Louisiana has repealed a century-old state law that required naturalized citizens to provide proof of their citizenship when they registered to vote, a change that effectively resolves a lawsuit’s discrimination claims. Civil rights groups that sued last month to block the 142-year-old law’s enforcement announced Wednesday that they will withdraw their federal lawsuit now that state lawmakers have removed it from the books. Their suit claimed the old law discriminated against foreign-born, naturalized U.S. citizens by arbitrarily subjecting them to “heightened” voter registration requirements that didn’t apply to native-born citizens.
The lawsuit was filed on May 4 by attorneys for the Southern Poverty Law Center and the Fair Elections Legal Network.
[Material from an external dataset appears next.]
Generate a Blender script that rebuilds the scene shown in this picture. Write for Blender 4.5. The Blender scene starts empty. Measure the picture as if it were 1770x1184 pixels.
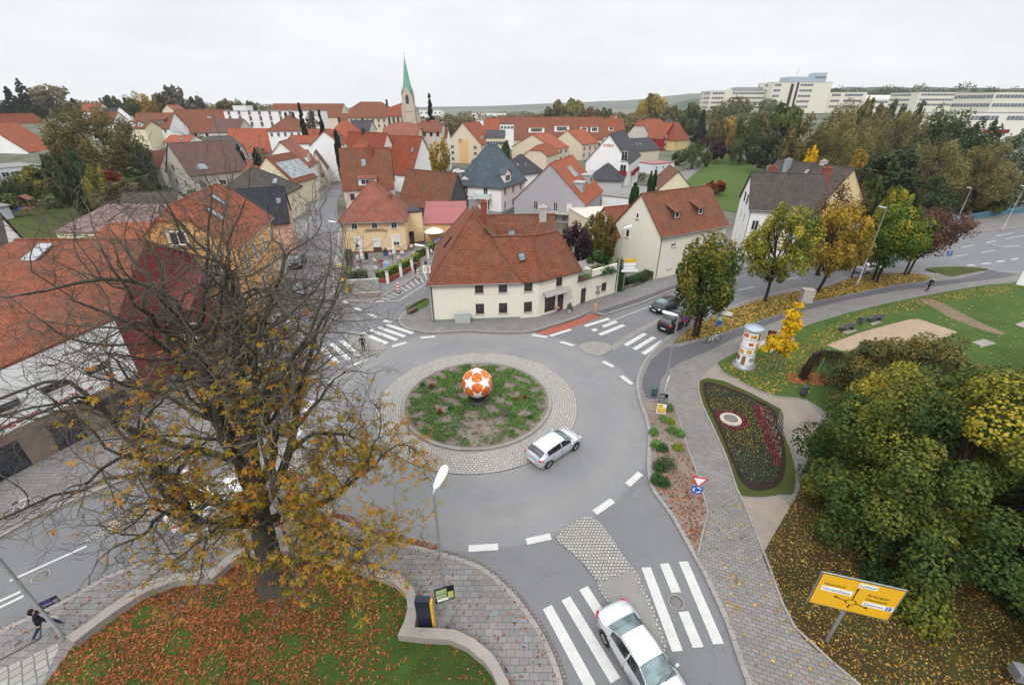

In their suit, they said Louisiana’s law appeared to be the last of its kind still enforced in the U.S. Similar laws in other states used to be more common but were struck down, the suit added.
The law’s repeal was tucked into a broader elections bill that Gov. John Bel Edwards signed last Friday. A Senate committee proposed the amendment.
Secretary of State Tom Schedler, a defendant in the groups’ lawsuit, said in statement Wednesday that his office supported the law’s repeal. “Saving taxpayers’ money by avoiding a needless lawsuit was common sense,” he said. “My office has already begun the process of communicating with our registrars of voters statewide to make sure they are informed immediately of the change in the law.”